In conclusion, as Defendants have failed to identify any material facts or controlling law overlooked by the Court's Memorandum and Order on attorneys' fees, Defendants' motion for reconsideration is denied.
b. Plaintiff's Request For Additional Attorneys' Fees Is Granted
Plaintiff requests an additional $3,220.00 in attorneys' fees for work performed in responding to Defendants' motion for reconsideration. ECF No. 116 at 14-15. Plaintiff is only requesting fees for 10 hours of attorney work out of the 32.80 billable and non-billable hours spent on defending the fee award. See id.; ECF No. 116-4. Defendants have not opposed Plaintiff's request for additional attorneys' fees. See generally ECF No. 118. Plaintiff's unopposed request for $3,220.00 in additional attorneys' fees for work responding to Defendants' instant motion for reconsideration of the attorneys' fee award is granted. See ECF No. 116 at 14-15; Reiter v. Metro.
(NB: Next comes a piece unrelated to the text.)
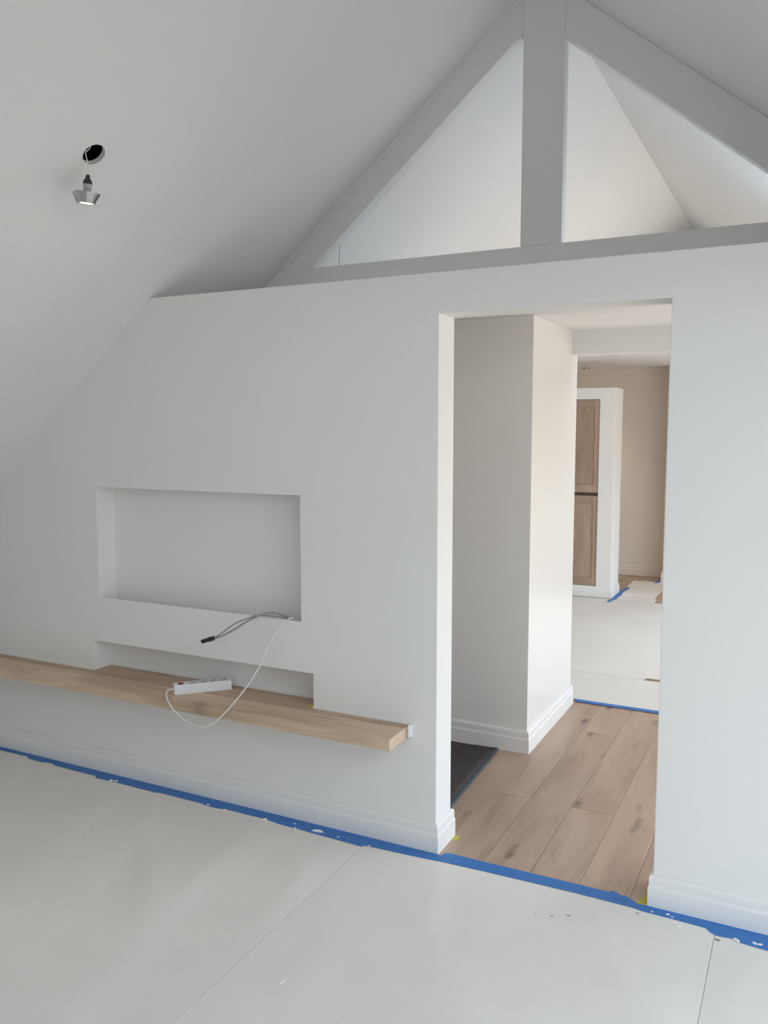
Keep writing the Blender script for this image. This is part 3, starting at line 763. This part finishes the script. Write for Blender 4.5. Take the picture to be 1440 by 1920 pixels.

Transp. Auth. of State of N.Y., No. 01 Civ. 2762 (GWG), 2007 WL 2775144, at *8 (S.D.N.Y. Sept. 25, 2007) (“It is settled that the time spent on a fee application is itself compensable.” (citing Reed v. A.W. Lawrence & Co., 95 F.3d 1170, 1183-84 (2d Cir. 1996)) (further citations omitted)); Hines v. City of Albany, 862 F.3d 215, 223 (2d Cir. 2017) (in the civil rights context, holding that prevailing parties are entitled to recover a reasonable fee “related to the defense of a fee award” (citing Weyant v. Okst, 198 F.3d 311, 316 (2d Cir. 1999))); Tran v. Tran, 166 F.Supp.2d 793, 804 (S.D.N.Y. 2001) (holding that plaintiff's counsel was entitled to fees for time spent responding to the defendant's motion for reconsideration). Judgment will be entered separately.